REQUEST:
Reproduce the full listing that appears beneath this instruction exactly.

————

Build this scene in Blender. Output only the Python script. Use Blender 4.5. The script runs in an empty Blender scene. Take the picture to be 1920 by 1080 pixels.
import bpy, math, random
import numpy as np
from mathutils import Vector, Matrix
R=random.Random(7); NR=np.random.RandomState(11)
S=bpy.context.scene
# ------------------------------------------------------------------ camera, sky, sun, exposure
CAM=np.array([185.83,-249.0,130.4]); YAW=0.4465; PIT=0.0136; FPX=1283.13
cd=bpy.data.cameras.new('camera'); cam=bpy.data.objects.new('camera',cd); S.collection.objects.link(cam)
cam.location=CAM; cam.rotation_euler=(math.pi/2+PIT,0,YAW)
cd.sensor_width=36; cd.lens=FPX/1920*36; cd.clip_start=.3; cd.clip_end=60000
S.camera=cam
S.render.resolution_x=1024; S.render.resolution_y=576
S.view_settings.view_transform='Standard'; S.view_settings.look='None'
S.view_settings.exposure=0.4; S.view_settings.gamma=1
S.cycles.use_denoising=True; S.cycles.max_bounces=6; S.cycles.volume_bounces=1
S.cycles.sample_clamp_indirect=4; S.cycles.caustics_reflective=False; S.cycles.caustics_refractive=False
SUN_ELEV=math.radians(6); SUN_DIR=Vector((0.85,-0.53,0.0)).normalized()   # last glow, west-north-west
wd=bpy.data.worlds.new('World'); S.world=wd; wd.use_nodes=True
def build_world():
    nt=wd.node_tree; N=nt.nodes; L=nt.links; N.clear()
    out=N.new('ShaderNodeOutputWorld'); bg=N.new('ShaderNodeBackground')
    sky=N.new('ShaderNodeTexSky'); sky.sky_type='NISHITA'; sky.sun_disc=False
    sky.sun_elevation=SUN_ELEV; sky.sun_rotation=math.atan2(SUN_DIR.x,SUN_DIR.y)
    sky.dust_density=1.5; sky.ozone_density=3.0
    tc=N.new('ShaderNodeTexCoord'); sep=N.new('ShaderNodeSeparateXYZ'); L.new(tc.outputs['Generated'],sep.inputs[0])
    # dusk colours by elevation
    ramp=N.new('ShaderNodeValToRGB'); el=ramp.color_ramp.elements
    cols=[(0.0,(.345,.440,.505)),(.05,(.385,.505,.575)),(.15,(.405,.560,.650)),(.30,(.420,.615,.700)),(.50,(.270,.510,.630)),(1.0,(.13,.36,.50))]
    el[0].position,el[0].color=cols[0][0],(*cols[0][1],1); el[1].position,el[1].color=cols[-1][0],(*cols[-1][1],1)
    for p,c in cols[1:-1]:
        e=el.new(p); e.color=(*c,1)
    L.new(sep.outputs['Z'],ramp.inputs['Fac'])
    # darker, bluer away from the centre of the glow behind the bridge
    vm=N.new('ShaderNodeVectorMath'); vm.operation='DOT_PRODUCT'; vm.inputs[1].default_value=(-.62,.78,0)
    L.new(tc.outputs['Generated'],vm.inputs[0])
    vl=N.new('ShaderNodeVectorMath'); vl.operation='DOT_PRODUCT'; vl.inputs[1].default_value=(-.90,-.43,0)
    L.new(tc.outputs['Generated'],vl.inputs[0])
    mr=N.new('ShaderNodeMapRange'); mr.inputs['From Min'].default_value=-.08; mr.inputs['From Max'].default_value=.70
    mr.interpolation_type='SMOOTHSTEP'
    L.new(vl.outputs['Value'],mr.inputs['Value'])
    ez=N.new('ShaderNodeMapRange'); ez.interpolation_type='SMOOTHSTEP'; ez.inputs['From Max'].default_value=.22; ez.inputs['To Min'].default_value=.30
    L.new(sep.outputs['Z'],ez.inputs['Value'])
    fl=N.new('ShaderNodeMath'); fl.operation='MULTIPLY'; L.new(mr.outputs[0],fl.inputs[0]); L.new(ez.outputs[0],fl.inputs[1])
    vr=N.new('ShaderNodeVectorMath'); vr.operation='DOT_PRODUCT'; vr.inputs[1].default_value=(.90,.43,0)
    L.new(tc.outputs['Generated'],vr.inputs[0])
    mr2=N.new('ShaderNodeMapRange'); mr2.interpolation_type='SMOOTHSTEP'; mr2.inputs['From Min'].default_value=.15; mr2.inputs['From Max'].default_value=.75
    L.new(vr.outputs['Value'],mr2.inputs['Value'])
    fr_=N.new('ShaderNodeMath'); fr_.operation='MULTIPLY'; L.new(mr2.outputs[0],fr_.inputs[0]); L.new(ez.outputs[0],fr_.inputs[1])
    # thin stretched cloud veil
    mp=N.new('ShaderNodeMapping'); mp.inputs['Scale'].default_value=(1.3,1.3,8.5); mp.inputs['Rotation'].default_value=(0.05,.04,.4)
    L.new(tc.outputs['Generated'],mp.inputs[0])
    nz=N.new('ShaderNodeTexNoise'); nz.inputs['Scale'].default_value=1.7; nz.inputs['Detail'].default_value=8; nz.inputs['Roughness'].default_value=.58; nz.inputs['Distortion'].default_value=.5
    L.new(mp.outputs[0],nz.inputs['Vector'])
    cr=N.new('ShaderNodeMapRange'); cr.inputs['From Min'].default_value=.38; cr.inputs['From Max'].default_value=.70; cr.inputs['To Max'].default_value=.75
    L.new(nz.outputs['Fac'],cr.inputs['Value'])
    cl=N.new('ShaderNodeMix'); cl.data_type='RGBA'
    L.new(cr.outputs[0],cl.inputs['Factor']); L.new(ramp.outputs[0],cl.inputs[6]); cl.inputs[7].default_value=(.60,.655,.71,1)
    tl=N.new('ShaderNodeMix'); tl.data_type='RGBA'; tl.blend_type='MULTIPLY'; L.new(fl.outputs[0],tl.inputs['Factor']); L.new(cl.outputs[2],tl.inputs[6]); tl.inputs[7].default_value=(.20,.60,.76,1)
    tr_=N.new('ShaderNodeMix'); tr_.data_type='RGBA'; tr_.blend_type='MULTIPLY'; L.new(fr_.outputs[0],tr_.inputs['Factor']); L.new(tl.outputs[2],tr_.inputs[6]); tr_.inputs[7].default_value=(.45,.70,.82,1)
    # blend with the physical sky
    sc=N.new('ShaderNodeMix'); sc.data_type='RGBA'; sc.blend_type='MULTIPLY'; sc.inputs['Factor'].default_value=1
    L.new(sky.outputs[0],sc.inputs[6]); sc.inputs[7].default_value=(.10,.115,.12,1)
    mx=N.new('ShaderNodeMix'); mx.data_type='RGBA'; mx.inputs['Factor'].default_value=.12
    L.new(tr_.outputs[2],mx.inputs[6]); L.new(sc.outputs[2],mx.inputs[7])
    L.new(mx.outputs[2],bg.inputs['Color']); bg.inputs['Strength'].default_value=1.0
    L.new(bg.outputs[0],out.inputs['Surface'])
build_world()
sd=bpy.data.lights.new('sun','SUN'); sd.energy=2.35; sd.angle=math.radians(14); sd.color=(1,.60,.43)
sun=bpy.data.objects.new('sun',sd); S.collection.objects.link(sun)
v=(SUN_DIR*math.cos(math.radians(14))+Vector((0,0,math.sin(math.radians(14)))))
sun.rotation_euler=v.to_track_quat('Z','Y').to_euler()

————

REPLY TO THE EXERCISE:
Build this scene in Blender. Output only the Python script. Use Blender 4.5. The script runs in an empty Blender scene. Take the picture to be 1920 by 1080 pixels.
import bpy, math, random
import numpy as np
from mathutils import Vector, Matrix
R=random.Random(7); NR=np.random.RandomState(11)
S=bpy.context.scene
# ------------------------------------------------------------------ camera, sky, sun, exposure
CAM=np.array([185.83,-249.0,130.4]); YAW=0.4465; PIT=0.0136; FPX=1283.13
cd=bpy.data.cameras.new('camera'); cam=bpy.data.objects.new('camera',cd); S.collection.objects.link(cam)
cam.location=CAM; cam.rotation_euler=(math.pi/2+PIT,0,YAW)
cd.sensor_width=36; cd.lens=FPX/1920*36; cd.clip_start=.3; cd.clip_end=60000
S.camera=cam
S.render.resolution_x=1024; S.render.resolution_y=576
S.view_settings.view_transform='Standard'; S.view_settings.look='None'
S.view_settings.exposure=0.4; S.view_settings.gamma=1
S.cycles.use_denoising=True; S.cycles.max_bounces=6; S.cycles.volume_bounces=1
S.cycles.sample_clamp_indirect=4; S.cycles.caustics_reflective=False; S.cycles.caustics_refractive=False
SUN_ELEV=math.radians(6); SUN_DIR=Vector((0.85,-0.53,0.0)).normalized()   # last glow, west-north-west
wd=bpy.data.worlds.new('World'); S.world=wd; wd.use_nodes=True
def build_world():
    nt=wd.node_tree; N=nt.nodes; L=nt.links; N.clear()
    out=N.new('ShaderNodeOutputWorld'); bg=N.new('ShaderNodeBackground')
    sky=N.new('ShaderNodeTexSky'); sky.sky_type='NISHITA'; sky.sun_disc=False
    sky.sun_elevation=SUN_ELEV; sky.sun_rotation=math.atan2(SUN_DIR.x,SUN_DIR.y)
    sky.dust_density=1.5; sky.ozone_density=3.0
    tc=N.new('ShaderNodeTexCoord'); sep=N.new('ShaderNodeSeparateXYZ'); L.new(tc.outputs['Generated'],sep.inputs[0])
    # dusk colours by elevation
    ramp=N.new('ShaderNodeValToRGB'); el=ramp.color_ramp.elements
    cols=[(0.0,(.345,.440,.505)),(.05,(.385,.505,.575)),(.15,(.405,.560,.650)),(.30,(.420,.615,.700)),(.50,(.270,.510,.630)),(1.0,(.13,.36,.50))]
    el[0].position,el[0].color=cols[0][0],(*cols[0][1],1); el[1].position,el[1].color=cols[-1][0],(*cols[-1][1],1)
    for p,c in cols[1:-1]:
        e=el.new(p); e.color=(*c,1)
    L.new(sep.outputs['Z'],ramp.inputs['Fac'])
    # darker, bluer away from the centre of the glow behind the bridge
    vm=N.new('ShaderNodeVectorMath'); vm.operation='DOT_PRODUCT'; vm.inputs[1].default_value=(-.62,.78,0)
    L.new(tc.outputs['Generated'],vm.inputs[0])
    vl=N.new('ShaderNodeVectorMath'); vl.operation='DOT_PRODUCT'; vl.inputs[1].default_value=(-.90,-.43,0)
    L.new(tc.outputs['Generated'],vl.inputs[0])
    mr=N.new('ShaderNodeMapRange'); mr.inputs['From Min'].default_value=-.08; mr.inputs['From Max'].default_value=.70
    mr.interpolation_type='SMOOTHSTEP'
    L.new(vl.outputs['Value'],mr.inputs['Value'])
    ez=N.new('ShaderNodeMapRange'); ez.interpolation_type='SMOOTHSTEP'; ez.inputs['From Max'].default_value=.22; ez.inputs['To Min'].default_value=.30
    L.new(sep.outputs['Z'],ez.inputs['Value'])
    fl=N.new('ShaderNodeMath'); fl.operation='MULTIPLY'; L.new(mr.outputs[0],fl.inputs[0]); L.new(ez.outputs[0],fl.inputs[1])
    vr=N.new('ShaderNodeVectorMath'); vr.operation='DOT_PRODUCT'; vr.inputs[1].default_value=(.90,.43,0)
    L.new(tc.outputs['Generated'],vr.inputs[0])
    mr2=N.new('ShaderNodeMapRange'); mr2.interpolation_type='SMOOTHSTEP'; mr2.inputs['From Min'].default_value=.15; mr2.inputs['From Max'].default_value=.75
    L.new(vr.outputs['Value'],mr2.inputs['Value'])
    fr_=N.new('ShaderNodeMath'); fr_.operation='MULTIPLY'; L.new(mr2.outputs[0],fr_.inputs[0]); L.new(ez.outputs[0],fr_.inputs[1])
    # thin stretched cloud veil
    mp=N.new('ShaderNodeMapping'); mp.inputs['Scale'].default_value=(1.3,1.3,8.5); mp.inputs['Rotation'].default_value=(0.05,.04,.4)
    L.new(tc.outputs['Generated'],mp.inputs[0])
    nz=N.new('ShaderNodeTexNoise'); nz.inputs['Scale'].default_value=1.7; nz.inputs['Detail'].default_value=8; nz.inputs['Roughness'].default_value=.58; nz.inputs['Distortion'].default_value=.5
    L.new(mp.outputs[0],nz.inputs['Vector'])
    cr=N.new('ShaderNodeMapRange'); cr.inputs['From Min'].default_value=.38; cr.inputs['From Max'].default_value=.70; cr.inputs['To Max'].default_value=.75
    L.new(nz.outputs['Fac'],cr.inputs['Value'])
    cl=N.new('ShaderNodeMix'); cl.data_type='RGBA'
    L.new(cr.outputs[0],cl.inputs['Factor']); L.new(ramp.outputs[0],cl.inputs[6]); cl.inputs[7].default_value=(.60,.655,.71,1)
    tl=N.new('ShaderNodeMix'); tl.data_type='RGBA'; tl.blend_type='MULTIPLY'; L.new(fl.outputs[0],tl.inputs['Factor']); L.new(cl.outputs[2],tl.inputs[6]); tl.inputs[7].default_value=(.20,.60,.76,1)
    tr_=N.new('ShaderNodeMix'); tr_.data_type='RGBA'; tr_.blend_type='MULTIPLY'; L.new(fr_.outputs[0],tr_.inputs['Factor']); L.new(tl.outputs[2],tr_.inputs[6]); tr_.inputs[7].default_value=(.45,.70,.82,1)
    # blend with the physical sky
    sc=N.new('ShaderNodeMix'); sc.data_type='RGBA'; sc.blend_type='MULTIPLY'; sc.inputs['Factor'].default_value=1
    L.new(sky.outputs[0],sc.inputs[6]); sc.inputs[7].default_value=(.10,.115,.12,1)
    mx=N.new('ShaderNodeMix'); mx.data_type='RGBA'; mx.inputs['Factor'].default_value=.12
    L.new(tr_.outputs[2],mx.inputs[6]); L.new(sc.outputs[2],mx.inputs[7])
    L.new(mx.outputs[2],bg.inputs['Color']); bg.inputs['Strength'].default_value=1.0
    L.new(bg.outputs[0],out.inputs['Surface'])
build_world()
sd=bpy.data.lights.new('sun','SUN'); sd.energy=2.35; sd.angle=math.radians(14); sd.color=(1,.60,.43)
sun=bpy.data.objects.new('sun',sd); S.collection.objects.link(sun)
v=(SUN_DIR*math.cos(math.radians(14))+Vector((0,0,math.sin(math.radians(14)))))
sun.rotation_euler=v.to_track_quat('Z','Y').to_euler()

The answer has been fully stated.